Required task:
Reproduce the material that follows, please, but only from its first line to the line containing "return (f(r), f(g), f(b))", inclusive.

━━━━━━━━━━━━━━━━━━━━

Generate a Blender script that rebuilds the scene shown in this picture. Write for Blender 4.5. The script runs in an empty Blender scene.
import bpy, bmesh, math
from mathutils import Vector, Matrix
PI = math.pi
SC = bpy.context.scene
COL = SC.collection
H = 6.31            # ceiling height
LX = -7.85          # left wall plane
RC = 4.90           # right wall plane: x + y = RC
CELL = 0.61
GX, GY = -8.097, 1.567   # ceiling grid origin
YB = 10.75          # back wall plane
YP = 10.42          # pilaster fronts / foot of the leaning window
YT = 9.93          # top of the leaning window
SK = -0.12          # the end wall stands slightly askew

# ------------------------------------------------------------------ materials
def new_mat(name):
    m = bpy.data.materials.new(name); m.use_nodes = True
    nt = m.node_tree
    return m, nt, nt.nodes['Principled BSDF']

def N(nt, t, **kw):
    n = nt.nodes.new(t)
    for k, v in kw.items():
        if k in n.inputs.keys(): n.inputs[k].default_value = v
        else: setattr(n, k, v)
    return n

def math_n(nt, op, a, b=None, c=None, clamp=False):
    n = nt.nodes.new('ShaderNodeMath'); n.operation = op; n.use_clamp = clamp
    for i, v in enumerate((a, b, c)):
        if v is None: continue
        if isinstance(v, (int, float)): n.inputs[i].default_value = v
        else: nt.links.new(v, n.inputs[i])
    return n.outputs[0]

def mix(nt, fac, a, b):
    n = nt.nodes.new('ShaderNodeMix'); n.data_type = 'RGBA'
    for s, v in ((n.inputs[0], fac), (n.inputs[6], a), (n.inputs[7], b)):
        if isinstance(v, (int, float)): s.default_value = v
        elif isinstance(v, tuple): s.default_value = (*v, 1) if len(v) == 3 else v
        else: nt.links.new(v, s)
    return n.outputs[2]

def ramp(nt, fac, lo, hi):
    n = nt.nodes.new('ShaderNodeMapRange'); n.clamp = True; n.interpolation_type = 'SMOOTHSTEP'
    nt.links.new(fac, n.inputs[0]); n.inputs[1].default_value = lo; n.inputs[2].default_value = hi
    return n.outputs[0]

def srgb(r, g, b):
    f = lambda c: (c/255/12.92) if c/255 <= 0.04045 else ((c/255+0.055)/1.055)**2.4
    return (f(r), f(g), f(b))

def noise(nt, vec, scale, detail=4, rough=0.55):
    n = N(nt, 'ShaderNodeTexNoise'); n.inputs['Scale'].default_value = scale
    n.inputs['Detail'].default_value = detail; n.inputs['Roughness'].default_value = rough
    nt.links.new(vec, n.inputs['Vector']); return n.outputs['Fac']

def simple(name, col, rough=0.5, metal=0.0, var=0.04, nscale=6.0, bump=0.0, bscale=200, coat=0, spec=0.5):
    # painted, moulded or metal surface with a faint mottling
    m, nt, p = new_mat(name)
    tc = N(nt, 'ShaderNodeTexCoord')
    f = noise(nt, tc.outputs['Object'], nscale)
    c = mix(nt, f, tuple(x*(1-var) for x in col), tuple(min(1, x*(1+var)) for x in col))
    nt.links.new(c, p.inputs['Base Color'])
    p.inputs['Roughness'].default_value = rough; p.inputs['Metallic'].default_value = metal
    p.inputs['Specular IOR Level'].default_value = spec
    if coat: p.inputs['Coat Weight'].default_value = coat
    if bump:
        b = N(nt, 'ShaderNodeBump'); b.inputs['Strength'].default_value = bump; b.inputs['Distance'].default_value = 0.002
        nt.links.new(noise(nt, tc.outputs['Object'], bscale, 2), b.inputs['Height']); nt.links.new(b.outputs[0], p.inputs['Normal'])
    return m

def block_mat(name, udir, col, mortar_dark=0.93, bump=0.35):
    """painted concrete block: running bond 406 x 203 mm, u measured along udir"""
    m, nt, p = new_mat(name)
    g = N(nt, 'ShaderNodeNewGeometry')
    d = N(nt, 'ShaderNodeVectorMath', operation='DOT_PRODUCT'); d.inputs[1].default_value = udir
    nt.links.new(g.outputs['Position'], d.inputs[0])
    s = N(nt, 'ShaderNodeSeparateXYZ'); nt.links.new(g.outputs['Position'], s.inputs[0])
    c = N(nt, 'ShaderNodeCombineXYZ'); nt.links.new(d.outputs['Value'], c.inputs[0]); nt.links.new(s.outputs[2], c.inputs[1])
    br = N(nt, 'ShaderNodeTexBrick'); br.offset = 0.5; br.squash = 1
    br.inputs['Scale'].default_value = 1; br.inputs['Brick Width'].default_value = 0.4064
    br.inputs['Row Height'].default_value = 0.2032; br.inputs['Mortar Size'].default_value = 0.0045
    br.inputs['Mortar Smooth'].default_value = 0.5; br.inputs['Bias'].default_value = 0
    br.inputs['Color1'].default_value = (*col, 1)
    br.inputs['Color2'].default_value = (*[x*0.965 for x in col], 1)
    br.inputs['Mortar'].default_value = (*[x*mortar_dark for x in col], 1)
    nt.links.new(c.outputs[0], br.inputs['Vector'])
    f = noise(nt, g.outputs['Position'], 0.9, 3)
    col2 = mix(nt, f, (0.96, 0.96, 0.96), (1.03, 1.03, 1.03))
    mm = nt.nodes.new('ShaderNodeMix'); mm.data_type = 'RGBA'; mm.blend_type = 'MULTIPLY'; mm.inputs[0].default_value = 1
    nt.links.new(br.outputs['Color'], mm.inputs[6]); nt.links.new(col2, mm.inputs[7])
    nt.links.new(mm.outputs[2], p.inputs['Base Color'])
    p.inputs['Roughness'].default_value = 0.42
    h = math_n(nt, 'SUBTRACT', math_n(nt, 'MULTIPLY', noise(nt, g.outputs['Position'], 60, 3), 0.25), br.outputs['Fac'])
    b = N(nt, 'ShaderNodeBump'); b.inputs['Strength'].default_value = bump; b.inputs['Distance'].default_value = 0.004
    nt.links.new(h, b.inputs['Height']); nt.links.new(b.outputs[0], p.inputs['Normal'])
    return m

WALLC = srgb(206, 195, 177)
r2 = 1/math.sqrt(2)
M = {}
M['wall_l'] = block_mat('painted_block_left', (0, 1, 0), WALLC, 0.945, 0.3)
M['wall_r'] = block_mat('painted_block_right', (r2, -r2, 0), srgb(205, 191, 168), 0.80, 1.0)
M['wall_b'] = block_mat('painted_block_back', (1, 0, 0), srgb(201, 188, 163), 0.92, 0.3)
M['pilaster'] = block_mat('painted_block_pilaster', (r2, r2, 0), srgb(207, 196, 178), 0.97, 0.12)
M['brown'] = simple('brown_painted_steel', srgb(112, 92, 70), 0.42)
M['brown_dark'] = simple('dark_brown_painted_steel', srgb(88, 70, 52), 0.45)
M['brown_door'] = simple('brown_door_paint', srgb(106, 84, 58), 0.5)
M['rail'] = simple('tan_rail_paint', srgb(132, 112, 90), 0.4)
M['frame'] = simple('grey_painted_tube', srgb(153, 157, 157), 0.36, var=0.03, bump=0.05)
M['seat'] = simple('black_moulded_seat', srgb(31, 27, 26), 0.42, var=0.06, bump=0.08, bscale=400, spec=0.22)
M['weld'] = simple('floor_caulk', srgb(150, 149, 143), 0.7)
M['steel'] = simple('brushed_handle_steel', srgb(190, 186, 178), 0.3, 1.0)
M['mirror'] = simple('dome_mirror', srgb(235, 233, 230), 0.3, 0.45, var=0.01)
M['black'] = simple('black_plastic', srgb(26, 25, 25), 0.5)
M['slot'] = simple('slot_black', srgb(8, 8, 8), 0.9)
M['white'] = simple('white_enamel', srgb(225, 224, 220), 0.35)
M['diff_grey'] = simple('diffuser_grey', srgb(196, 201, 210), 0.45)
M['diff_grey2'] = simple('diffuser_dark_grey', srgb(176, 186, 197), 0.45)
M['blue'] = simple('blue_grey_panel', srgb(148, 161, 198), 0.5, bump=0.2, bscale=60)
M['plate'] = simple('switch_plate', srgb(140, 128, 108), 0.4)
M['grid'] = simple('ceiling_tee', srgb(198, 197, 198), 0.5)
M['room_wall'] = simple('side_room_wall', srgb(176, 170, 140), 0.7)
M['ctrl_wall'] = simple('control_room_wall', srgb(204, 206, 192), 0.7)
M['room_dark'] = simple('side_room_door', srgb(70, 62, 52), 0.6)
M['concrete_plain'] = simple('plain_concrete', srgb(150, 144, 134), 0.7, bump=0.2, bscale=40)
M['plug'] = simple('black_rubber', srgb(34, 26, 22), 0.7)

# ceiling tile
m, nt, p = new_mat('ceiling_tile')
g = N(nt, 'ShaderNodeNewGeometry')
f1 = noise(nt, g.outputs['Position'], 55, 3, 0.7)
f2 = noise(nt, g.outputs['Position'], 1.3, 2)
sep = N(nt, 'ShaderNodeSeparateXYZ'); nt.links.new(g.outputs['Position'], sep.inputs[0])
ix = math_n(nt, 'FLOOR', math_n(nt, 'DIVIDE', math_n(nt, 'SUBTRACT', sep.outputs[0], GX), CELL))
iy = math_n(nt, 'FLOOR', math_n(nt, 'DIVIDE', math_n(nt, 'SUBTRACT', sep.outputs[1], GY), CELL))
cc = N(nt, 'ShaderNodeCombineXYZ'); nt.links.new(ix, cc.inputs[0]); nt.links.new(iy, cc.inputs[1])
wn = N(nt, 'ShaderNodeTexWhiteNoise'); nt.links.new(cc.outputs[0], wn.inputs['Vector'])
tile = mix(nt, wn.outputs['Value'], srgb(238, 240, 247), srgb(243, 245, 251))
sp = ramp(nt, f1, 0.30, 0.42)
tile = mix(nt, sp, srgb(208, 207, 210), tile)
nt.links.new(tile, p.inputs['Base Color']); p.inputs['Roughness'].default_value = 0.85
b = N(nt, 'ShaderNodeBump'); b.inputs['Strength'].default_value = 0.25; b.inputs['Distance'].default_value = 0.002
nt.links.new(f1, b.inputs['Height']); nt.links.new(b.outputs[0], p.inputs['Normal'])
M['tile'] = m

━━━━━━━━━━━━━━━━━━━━

Full solution:
Generate a Blender script that rebuilds the scene shown in this picture. Write for Blender 4.5. The script runs in an empty Blender scene.
import bpy, bmesh, math
from mathutils import Vector, Matrix
PI = math.pi
SC = bpy.context.scene
COL = SC.collection
H = 6.31            # ceiling height
LX = -7.85          # left wall plane
RC = 4.90           # right wall plane: x + y = RC
CELL = 0.61
GX, GY = -8.097, 1.567   # ceiling grid origin
YB = 10.75          # back wall plane
YP = 10.42          # pilaster fronts / foot of the leaning window
YT = 9.93          # top of the leaning window
SK = -0.12          # the end wall stands slightly askew

# ------------------------------------------------------------------ materials
def new_mat(name):
    m = bpy.data.materials.new(name); m.use_nodes = True
    nt = m.node_tree
    return m, nt, nt.nodes['Principled BSDF']

def N(nt, t, **kw):
    n = nt.nodes.new(t)
    for k, v in kw.items():
        if k in n.inputs.keys(): n.inputs[k].default_value = v
        else: setattr(n, k, v)
    return n

def math_n(nt, op, a, b=None, c=None, clamp=False):
    n = nt.nodes.new('ShaderNodeMath'); n.operation = op; n.use_clamp = clamp
    for i, v in enumerate((a, b, c)):
        if v is None: continue
        if isinstance(v, (int, float)): n.inputs[i].default_value = v
        else: nt.links.new(v, n.inputs[i])
    return n.outputs[0]

def mix(nt, fac, a, b):
    n = nt.nodes.new('ShaderNodeMix'); n.data_type = 'RGBA'
    for s, v in ((n.inputs[0], fac), (n.inputs[6], a), (n.inputs[7], b)):
        if isinstance(v, (int, float)): s.default_value = v
        elif isinstance(v, tuple): s.default_value = (*v, 1) if len(v) == 3 else v
        else: nt.links.new(v, s)
    return n.outputs[2]

def ramp(nt, fac, lo, hi):
    n = nt.nodes.new('ShaderNodeMapRange'); n.clamp = True; n.interpolation_type = 'SMOOTHSTEP'
    nt.links.new(fac, n.inputs[0]); n.inputs[1].default_value = lo; n.inputs[2].default_value = hi
    return n.outputs[0]

def srgb(r, g, b):
    f = lambda c: (c/255/12.92) if c/255 <= 0.04045 else ((c/255+0.055)/1.055)**2.4
    return (f(r), f(g), f(b))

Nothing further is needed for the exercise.